Task prompt
Copy out exactly the lines from the start of the data to the line containing "for i in range(4): box('doorway_%d'". Include both.

Given material
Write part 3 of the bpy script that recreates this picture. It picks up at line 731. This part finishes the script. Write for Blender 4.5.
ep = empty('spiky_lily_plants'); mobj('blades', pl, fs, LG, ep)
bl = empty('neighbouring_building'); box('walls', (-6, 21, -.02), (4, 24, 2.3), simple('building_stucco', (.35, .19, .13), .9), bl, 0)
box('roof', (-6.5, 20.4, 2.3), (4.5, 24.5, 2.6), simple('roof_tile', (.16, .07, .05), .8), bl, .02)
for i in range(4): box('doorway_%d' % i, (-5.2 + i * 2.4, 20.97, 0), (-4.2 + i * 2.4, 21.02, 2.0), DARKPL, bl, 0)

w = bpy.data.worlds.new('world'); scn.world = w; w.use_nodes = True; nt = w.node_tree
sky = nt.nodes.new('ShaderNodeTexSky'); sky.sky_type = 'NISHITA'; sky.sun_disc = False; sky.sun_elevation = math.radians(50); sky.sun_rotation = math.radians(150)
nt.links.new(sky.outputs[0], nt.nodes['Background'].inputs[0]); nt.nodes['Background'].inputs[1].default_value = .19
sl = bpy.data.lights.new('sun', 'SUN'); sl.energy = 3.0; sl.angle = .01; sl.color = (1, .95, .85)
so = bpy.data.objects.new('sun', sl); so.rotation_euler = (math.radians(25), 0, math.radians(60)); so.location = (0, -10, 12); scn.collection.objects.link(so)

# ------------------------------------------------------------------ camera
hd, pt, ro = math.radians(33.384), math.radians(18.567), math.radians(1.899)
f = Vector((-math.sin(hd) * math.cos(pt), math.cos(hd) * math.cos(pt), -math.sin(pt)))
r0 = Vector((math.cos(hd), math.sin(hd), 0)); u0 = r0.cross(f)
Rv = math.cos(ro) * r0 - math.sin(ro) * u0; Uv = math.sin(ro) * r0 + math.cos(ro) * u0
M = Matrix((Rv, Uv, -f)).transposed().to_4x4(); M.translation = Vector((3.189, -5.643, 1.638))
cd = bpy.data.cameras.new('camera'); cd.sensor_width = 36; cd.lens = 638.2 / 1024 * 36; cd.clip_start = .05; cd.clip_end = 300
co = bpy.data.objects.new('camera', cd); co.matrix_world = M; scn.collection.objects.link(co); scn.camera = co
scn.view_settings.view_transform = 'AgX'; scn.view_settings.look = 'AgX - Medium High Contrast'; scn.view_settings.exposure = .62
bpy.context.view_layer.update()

Written response
Write part 3 of the bpy script that recreates this picture. It picks up at line 731. This part finishes the script. Write for Blender 4.5.
ep = empty('spiky_lily_plants'); mobj('blades', pl, fs, LG, ep)
bl = empty('neighbouring_building'); box('walls', (-6, 21, -.02), (4, 24, 2.3), simple('building_stucco', (.35, .19, .13), .9), bl, 0)
box('roof', (-6.5, 20.4, 2.3), (4.5, 24.5, 2.6), simple('roof_tile', (.16, .07, .05), .8), bl, .02)
for i in range(4): box('doorway_%d' % i, (-5.2 + i * 2.4, 20.97, 0), (-4.2 + i * 2.4, 21.02, 2.0), DARKPL, bl, 0)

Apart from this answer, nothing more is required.